They told me that you had to leave, but we didn’t say goodbye, they told me to keep the memory, but is burning me alive.They told me to be strong, told me Ill be fine, they told me time will heal me, but all it was just a lie. The time is running and soon youll be gone, same way you did 15 years ago. Mama, I think a lot about the stars,the scars and your heart, I think about the days, the ways and how you were always there…here, everywhere….and now you are nowhere…nowhere Mama , It`s so impossible to find you. Im staring in every door, drawing circles on the floor trying to find the right reason why you had to leave me, why you had to go. But Mama, im so tired of trying, so exhausted of fighting, i need to put my head on your chest, get some rest right there in your arms, like the way i did before. I need to feel your heart, feel you that you are here, i need you to hold me close, to make me feel like home. Mama i need to come back home, and i need you to be home,making me smile when I was about to cry…oh, Mama why did you have to die. Mama , they telling me Im insane, that i cant feel the pain, that im not even aware when im hurting them. Mama, Ive hurt to many people, ive let down everything else, ive betray so many times…so many lies. Ive completely lost my way, even after 15 fucking years since that day. Mama, i miss you and i miss your shadow, i miss your angry face when i was playing with your eyebrows, i miss your smell, i miss to hold me tight, i miss you to tell me:”dont worry kido, everything its gonna be alright.” Mama… Im wrecking, it burns me, you promised me that youll come to my wedding.
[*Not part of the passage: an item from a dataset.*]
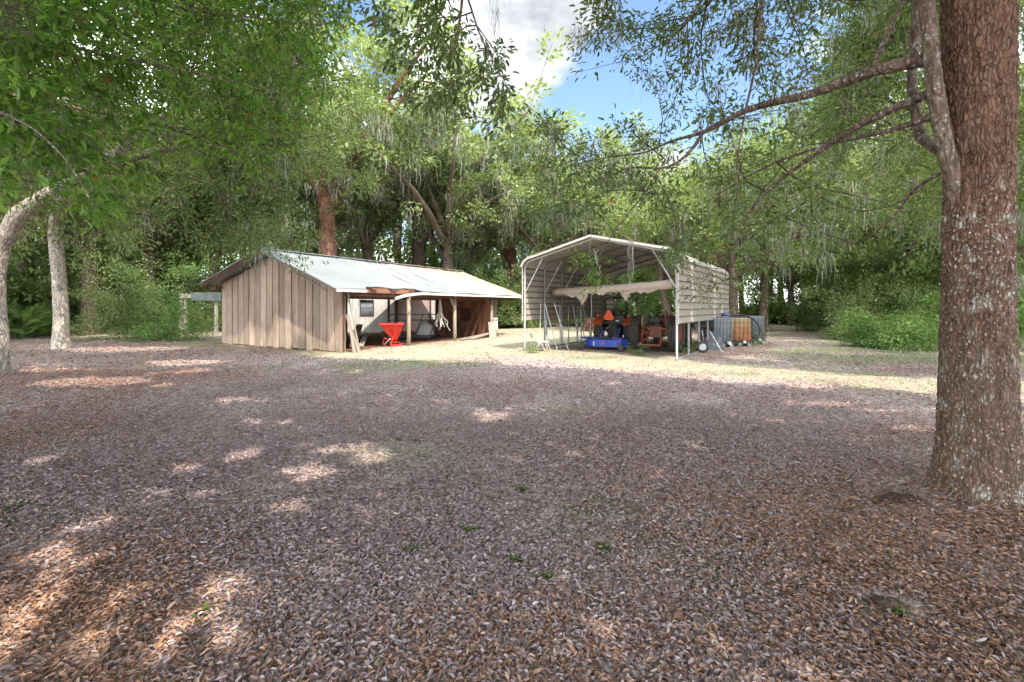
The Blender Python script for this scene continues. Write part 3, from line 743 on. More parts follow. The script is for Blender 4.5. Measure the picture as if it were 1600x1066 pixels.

Mama, im sorry, im nothing from what you wanted me to be, im not capable to accept the reality and I am in very deep shit. Im not a child and im not a daughter, im just one lost soul boiling in the cold water. Mama, im gonna scream and im gonna shout im gonna reap my heart out, just to have you for one more day, i have so many things to say. Mama, I know i disapointed you, I did let you down, Im nothing like how you made me…I really think that im gonna drown.
MAMA please come back, just come home, this world its so empty and meaningless with out you.